British 'most secret' invasion plans seized at Iran embassy - 70 years on

This article is more than 12 years old
Luckily for the MoD, the stolen plans were from 1943 and the target was occupied France during the second world war

Amid the mayhem when the British embassy in Tehran was stormed last Tuesday, a mob destroyed antique oil portraits of Queen Victoria and Edward VII, made off with a poster from the film, Pulp Fiction, but narrowly missed dog-napping the ambassador's terrier, Pumpkin.

However, the Basij commanders and Revolutionary Guard (IRGC) officers said by western diplomats to be in the crowd, must have thought they had hit the jackpot when the raiders came across embassy documents in the ambassador's office marked "most secret" in red ink, giving details of a gigantic invasion plan.

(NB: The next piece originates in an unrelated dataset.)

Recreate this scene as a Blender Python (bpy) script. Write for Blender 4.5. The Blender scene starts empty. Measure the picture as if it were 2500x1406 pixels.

The intelligence coup is diminished however by the fact that the plan in question was an advance peek at Operation Overlord, the D-Day landings, which Winston Churchill and Franklin D Roosevelt provided to Stalin at the 1943 Tehran conference, where the western powers agreed to accept the Soviet domination of eastern Europe.

The British ambassador, Dominick Chilcott had taken the minutes of the Tehran meeting out of the embassy safe on the occasion of a dinner to commemorate its 68th anniversary.

"We're hoping it takes the IRGC translators a good long time to realise the plans are 70 years old and talking about the invasion of France," a British diplomat said.

Some other Tehran conference memorabilia was salvaged, including a photo album of the event. But that, combined with the hope of causing temporary confusion to Iranian intelligence analysts, is small comfort for the UK foreign office amid the devastation of a venerable, antique-filled embassy.